Tamanho sectarismo está constrangendo a cúpula da CNBB. Além de azedar suas relações com o governo, a greve de fome de Cappio coloca a Igreja Católica sob questionamentos que ela preferia não ter de responder. Afinal, se na sua posição contrária ao aborto ela defende com tantos argumentos a defesa da vida, por que não usa a mesma contundência contra uma greve de fome que, em última instância, também atenta contra a vida? “É jejum, não greve de fome. Jejum é uma palavra que Jesus usa no Evangelho. Que ensina que diante dos grandes inimigos e diante da força deles somente o jejum e a oração”, diz dom Cappio. “Então, jejum é uma terminologia evangélica cristã e greve de fome é uma terminologia pagã.”

Restou aos religiosos da CNBB recorrer aos familiares de dom Luiz. “Ele está com o pé atrás”, diz Rita Cappio, irmã do bispo. “Enquanto as tropas não saírem da região, ele não vai parar o jejum.” Aos 77 anos, Rita, a mais velha dos quatro irmãos de dom Luiz, tem autoridade sobre o bispo, mas disse que não vai exercer o seu “poder de mãe” sobre o irmão caçula. “Nós, em primeiro lugar, reconhecemos o trabalho profético dele, que é para o bem da população. Nós respeitamos o seu ideal e não estamos dispostos a demovê-lo da idéia. Embora para nós seja muito duro, estamos de braços dados com ele”, diz ela. Na quinta-feira 13, a CNBB divulgou uma nota na qual convoca todos os cristãos a se unirem “em jejum e oração” pelo bispo dom Cappio.

A decisão de transpor as águas do rio São Francisco vem desde 1821, quando D. João VI ordenou aos técnicos da corte que fosse estudado um projeto para aplacar a sede e a miséria de milhares de nordestinos. “É uma obra vulgar para a engenharia. É zero a razão para não dar certo”, explica o professor Paulo Canedo, coordenador do Laboratório de Hidrografia da Universidade Federal do Rio de Janeiro. “Essa será apenas mais uma dos milhares de transposições do mundo. As cidades de São Paulo e Rio de Janeiro vivem de transposição”, defende ele. De fato, o abastecimento de muitas das capitais brasileiras depende de um volume de água que obrigou as companhias estaduais a construir barragens em outras bacias, transpondo a água até os consumidores.
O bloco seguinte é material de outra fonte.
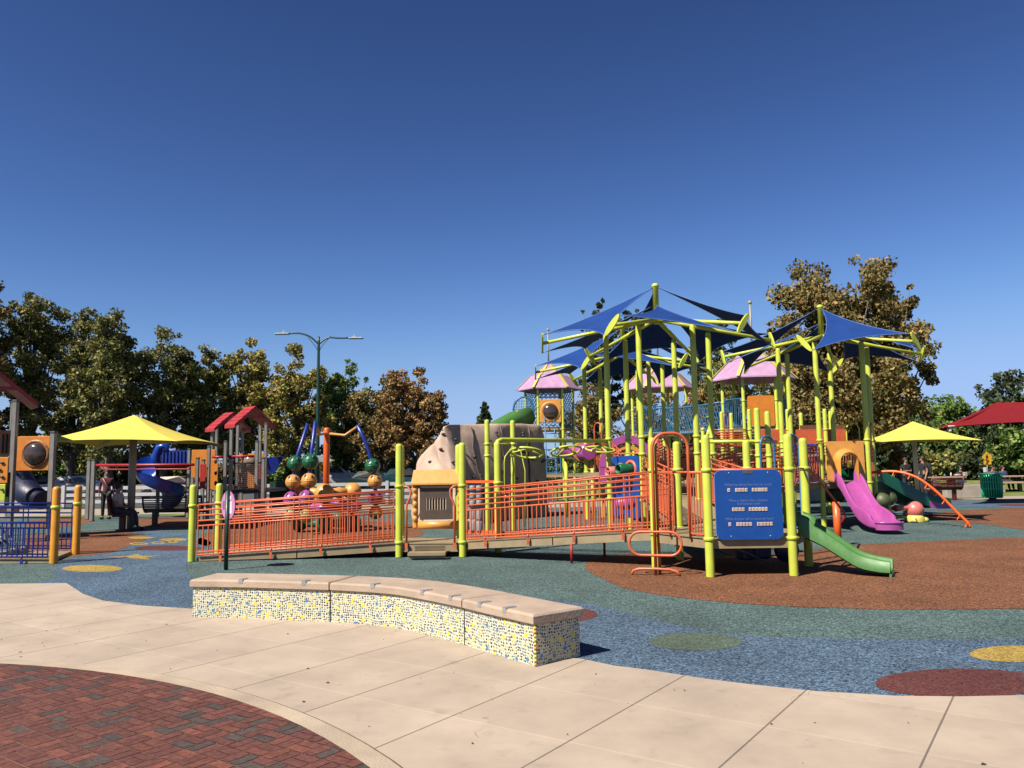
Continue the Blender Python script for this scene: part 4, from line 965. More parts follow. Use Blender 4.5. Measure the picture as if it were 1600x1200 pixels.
# mid orange wall deck between the canopies and tower C
WALLP = mat('orange_wall_panel', (.66, .12, .035), .55, var=.14, scale=5)
t = thing('orange_wall_deck', 'raised deck with long flat orange wall panels and short lime posts', 'play platform', (9, 27, 0))
def panel_px(x0, x1, ytop, ybot, D, m_, name, t_, th=.05):
    a = pd(x0, ytop, D); b = pd(x1, ytop-.014*0, D); zb = pd((x0+x1)/2, ybot, D).z; zt = (a.z+b.z)/2
    return MB().box(((a.x+b.x)/2, D, (zt+zb)/2), (b.x-a.x, th, zt-zb)).build(name, m_, t_)
panel_px(1186, 1322, 671, 694, 25.6, WALLP, 'wall_panel', t); panel_px(1250, 1318, 664, 671.5, 26.6, mat('brown_wall', (.2, .07, .03), .6), 'brown_panel', t); panel_px(1238, 1270, 694, 706, 25.7, WALLP, 'wall_panel', t)
deck_poly(MB(), [(7.6, 25.7), (10.8, 25.7), (10.8, 28.2), (7.6, 28.2)], 1.95).build('deck', DECK, t)
for x, D, yt in ((1127, 27.5, 643), (1142, 27.5, 645), (1170, 25.4, 639), (1230, 25.4, 639), (1251, 27, 645), (1288, 25.4, 638.5), (1297, 26, 642), (1098, 27, 668)):
    q = pd(x, yt, D); post(t, q, q.z, (pd(x, 671, D).z,))
for x0, x1, D, zf in ((1114, 1171, 26.2, pd(1140, 697, 26.2).z), ):
    a, b = pd(x0, 690, D), pd(x1, 690, D); rail_panel(MB(), a, b, zf, zf, low=.0, top=.22, rails=(.3, .38, .46, .54), ends=0).build('railing', ORANGE, t)
    rail_panel(MB(), a+V3((0, .8)), b+V3((0, .8)), zf, zf, low=.0, top=.25, rails=(.33, .4, .48), ends=0).build('railing', ORANGE, t)
MB().tube(arch(pd(1132, 680, 26.6), pd(1138, 680, 26.7), 2.0, 2.0, pd(1135, 648, 26.6).z), .02, 6).build('arch', ORANGE, t)
a = pd(1103, 687, 22); MB().tube([a, pd(1110, 667, 22)], .05, 10).sphere(pd(1110, 667, 22), .06).build('tilted_pipe', LIME, t)
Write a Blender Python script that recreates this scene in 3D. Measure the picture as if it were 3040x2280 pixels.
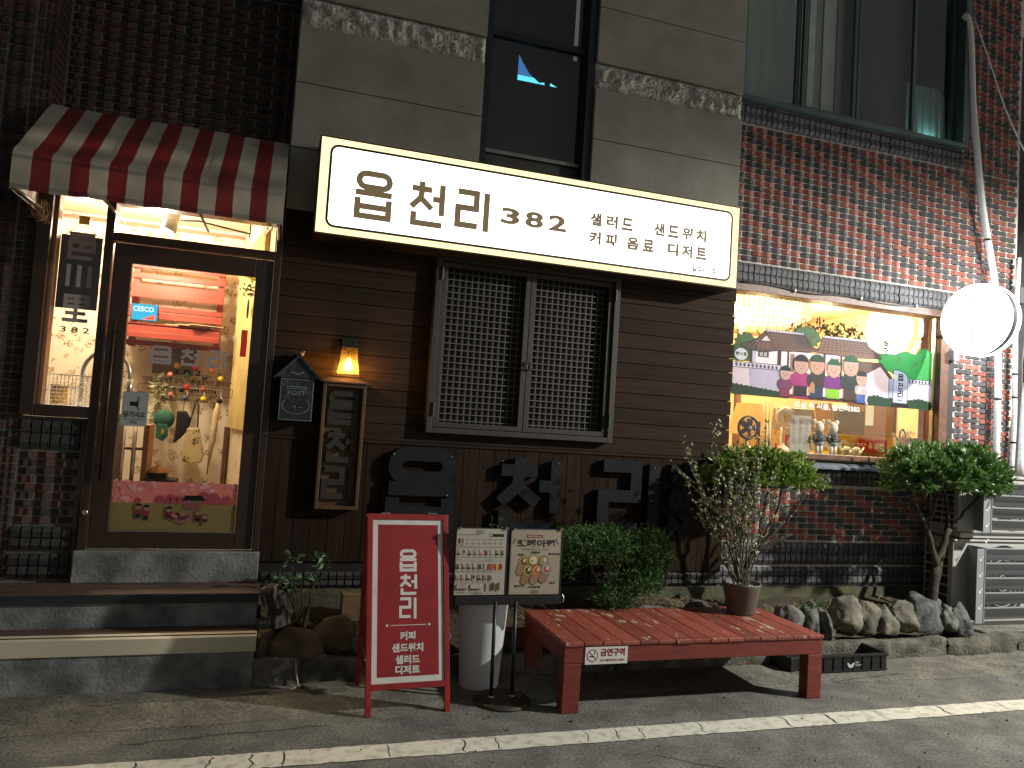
import bpy, bmesh, math, random
from mathutils import Vector, Matrix, noise
random.seed(7)
S = bpy.context.scene
for o in list(bpy.data.objects): bpy.data.objects.remove(o)
COL = S.collection
R = math.radians
# ------------------------------------------------------------------ camera
cam = bpy.data.cameras.new('camera'); CAM = bpy.data.objects.new('camera', cam); COL.objects.link(CAM)
cam.sensor_width = 36.0; cam.sensor_fit = 'HORIZONTAL'; cam.lens = 36*2200/3040
cam.clip_start = .05; cam.clip_end = 200
CP = Vector((0, -5.7, 1.82))
YAW, PIT, ROL = R(17.64), R(3.0), R(3.66)
_f = Vector((math.sin(YAW)*math.cos(PIT), math.cos(YAW)*math.cos(PIT), math.sin(PIT)))
_r = Vector((math.cos(YAW), -math.sin(YAW), 0)); _u = _r.cross(_f)
_r, _u = math.cos(ROL)*_r+math.sin(ROL)*_u, -math.sin(ROL)*_r+math.cos(ROL)*_u
mw = Matrix((( _r.x,_u.x,-_f.x,CP.x),(_r.y,_u.y,-_f.y,CP.y),(_r.z,_u.z,-_f.z,CP.z),(0,0,0,1)))
CAM.matrix_world = mw
S.camera = CAM
# ------------------------------------------------------------------ night sky
W = bpy.data.worlds.new('World'); S.world = W; W.use_nodes = True
nt = W.node_tree; nt.nodes.clear()
wo = nt.nodes.new('ShaderNodeOutputWorld'); bg = nt.nodes.new('ShaderNodeBackground')
sky = nt.nodes.new('ShaderNodeTexSky'); sky.sky_type = 'NISHITA'; sky.sun_disc = False
sky.sun_elevation = R(2); sky.sun_rotation = R(114)
hs = nt.nodes.new('ShaderNodeHueSaturation'); hs.inputs['Saturation'].default_value = .2
nt.links.new(sky.outputs[0], hs.inputs['Color']); nt.links.new(hs.outputs[0], bg.inputs[0]); nt.links.new(bg.outputs[0], wo.inputs[0])
bg.inputs[1].default_value = .12
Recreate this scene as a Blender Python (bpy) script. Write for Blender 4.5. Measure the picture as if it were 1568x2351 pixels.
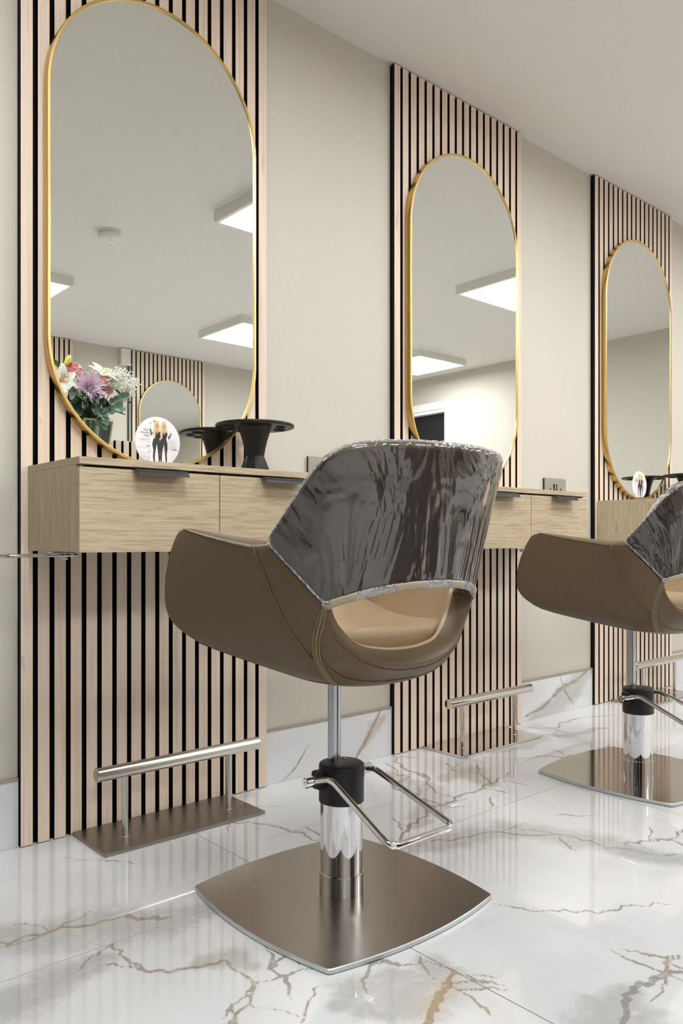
import bpy, bmesh, math, random
from mathutils import Vector, Matrix

random.seed(7)
sc = bpy.context.scene
COL = sc.collection
for o in list(bpy.data.objects):
    bpy.data.objects.remove(o, do_unlink=True)

# ------------------------------------------------------------------ camera
cam_d = bpy.data.cameras.new('camera')
cam = bpy.data.objects.new('camera', cam_d)
COL.objects.link(cam)
cam_d.sensor_fit = 'VERTICAL'
cam_d.sensor_height = 36.0
cam_d.lens = 36.0 * 1830.0 / 2351.0
cam_d.shift_y = 66.5 / 2351.0
cam_d.clip_start = 0.02
cam.location = (0.0, -1.905, 0.713)
cam.rotation_euler = (math.radians(90), 0, -math.radians(41.146))
sc.camera = cam

# ------------------------------------------------------------------ world, exposure
world = bpy.data.worlds.new('world')
sc.world = world
world.use_nodes = True
world.node_tree.nodes['Background'].inputs[0].default_value = (0.9, 0.93, 1.0, 1)
world.node_tree.nodes['Background'].inputs[1].default_value = 0.02
vs = sc.view_settings
vs.view_transform = 'Standard'
vs.look = 'None'
vs.gamma = 1.0
vs.use_curve_mapping = False
vs.exposure = 0.60
LAMP_STRENGTH = 17.0          # luminance of the ceiling panel diffusers
LAMP_COLOR = (0.975, 0.99, 1.0)

# ------------------------------------------------------------------ room dimensions
CEIL = 2.31
XL, XR = -2.4, 5.78
YF = -4.36

# ------------------------------------------------------------------ material helpers
def srgb(r, g, b):
    def c(v):
        v /= 255.0
        return v / 12.92 if v <= 0.04045 else ((v + 0.055) / 1.055) ** 2.4
    return (c(r), c(g), c(b), 1.0)

class NT:
    """tiny node tree helper"""
    def __init__(s, name):
        s.m = bpy.data.materials.new(name)
        s.m.use_nodes = True
        s.t = s.m.node_tree
        s.t.nodes.clear()
        s.out = s.n('ShaderNodeOutputMaterial')
    def n(s, typ, **kw):
        nd = s.t.nodes.new(typ)
        for k, v in kw.items():
            setattr(nd, k, v)
        return nd
    def l(s, a, b):
        s.t.links.new(a, b)
    def bsdf(s, **kw):
        b = s.n('ShaderNodeBsdfPrincipled')
        for k, v in kw.items():
            k = k.replace('_', ' ')
            b.inputs[k].default_value = v
        s.l(b.outputs[0], s.out.inputs[0])
        return b
    def coords(s, scale=(1, 1, 1), rnd=0.0, kind='Object'):
        tc = s.n('ShaderNodeTexCoord')
        mp = s.n('ShaderNodeMapping')
        mp.inputs['Scale'].default_value = scale
        s.l(tc.outputs[kind], mp.inputs[0])
        if rnd:
            oi = s.n('ShaderNodeObjectInfo')
            mu = s.n('ShaderNodeMath', operation='MULTIPLY')
            s.l(oi.outputs['Random'], mu.inputs[0])
            mu.inputs[1].default_value = rnd
            s.l(mu.outputs[0], mp.inputs['Location'])
        return mp.outputs[0]
    def noise(s, vec, scale=5.0, detail=4.0, rough=0.55, dist=0.0):
        nz = s.n('ShaderNodeTexNoise')
        nz.inputs['Scale'].default_value = scale
        nz.inputs['Detail'].default_value = detail
        nz.inputs['Roughness'].default_value = rough
        nz.inputs['Distortion'].default_value = dist
        s.l(vec, nz.inputs['Vector'])
        return nz.outputs[0]
    def ramp(s, fac, stops):
        r = s.n('ShaderNodeValToRGB')
        e = r.color_ramp.elements
        while len(e) < len(stops):
            e.new(0.5)
        for i, (p, c) in enumerate(stops):
            e[i].position = p
            e[i].color = c if len(c) == 4 else (*c, 1)
        s.l(fac, r.inputs[0])
        return r.outputs[0]
    def math(s, op, a, b=None, clamp=False):
        m = s.n('ShaderNodeMath', operation=op)
        m.use_clamp = clamp
        for i, v in enumerate((a, b)):
            if v is None:
                continue
            if isinstance(v, (int, float)):
                m.inputs[i].default_value = v
            else:
                s.l(v, m.inputs[i])
        return m.outputs[0]
    def mrange(s, v, a, b, c=0.0, d=1.0):
        m = s.n('ShaderNodeMapRange', interpolation_type='SMOOTHSTEP')
        s.l(v, m.inputs[0])
        for i, x in enumerate((a, b, c, d)):
            m.inputs[i + 1].default_value = x
        return m.outputs[0]
    def mix(s, fac, a, b, blend='MIX'):
        m = s.n('ShaderNodeMix', data_type='RGBA', blend_type=blend)
        for sock, v in ((m.inputs[0], fac), (m.inputs[6], a), (m.inputs[7], b)):
            if isinstance(v, (int, float)):
                sock.default_value = v
            elif isinstance(v, tuple):
                sock.default_value = v if len(v) == 4 else (*v, 1)
            else:
                s.l(v, sock)
        return m.outputs[2]
    def bump(s, b, h, strength=0.1, dist=0.01):
        bp = s.n('ShaderNodeBump')
        bp.inputs['Strength'].default_value = strength
        bp.inputs['Distance'].default_value = dist
        s.l(h, bp.inputs['Height'])
        s.l(bp.outputs[0], b.inputs['Normal'])
        return bp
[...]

Projeto dos sonhos de Lula, a obra no São Francisco pretende suprir 12 milhões de habitantes das cidades pequenas, médias e grandes do Nordeste setentrional. É uma região que engloba quatro Estados (Pernambuco, Paraíba, Rio Grande do Norte e Ceará), ao norte do rio, para onde as águas vão rolar depois da transposição. Entre os antagonismos do projeto que colocaram parte da Igreja e o governo em lados opostos está a discussão sobre a forma de utilização dessa água. Enquanto setores da Igreja acreditam que ela tem função humanitária, o governo defende que a transposição deve se dar para geração de renda. Tese defendida também pelo professor Canedo. “É falsa a ilusão de que a água da transposição é para beber. Tem que se dar água para o setor produtivo, para alavancar o progresso, gerar renda e emprego”, explica o professor da UFRJ. “A obra é para dar segurança a quem quer investir no Nordeste.”

Quem quiser se apegar aos argumentos contrários à transposição pode escolher a linha de raciocínio. A ecológica, por exemplo, diz que o São Francisco está degradado e antes de passar um pedaço da vazão para o outro lado deveria receber investimentos na recuperação das suas nascentes e margens. A política diz que a água servirá aos velhos coronéis do interior, que ficarão mais ricos e manterão o povo na miséria. A econômica justifica que é mais barato investir na agricultura dos ribeirinhos do que gastar R$ 4 bilhões para incentivar o plantio em terras mais secas. Apenas dom Luiz Cappio é fatalista a ponto de achar que o São Francisco vai morrer depois que ceder menos de 1,5% da sua vazão às terras de cima. A penitência do bispo, portanto, comove. Mas a loucura do homem que ambiciona ter o poder de domar as águas não se justifica.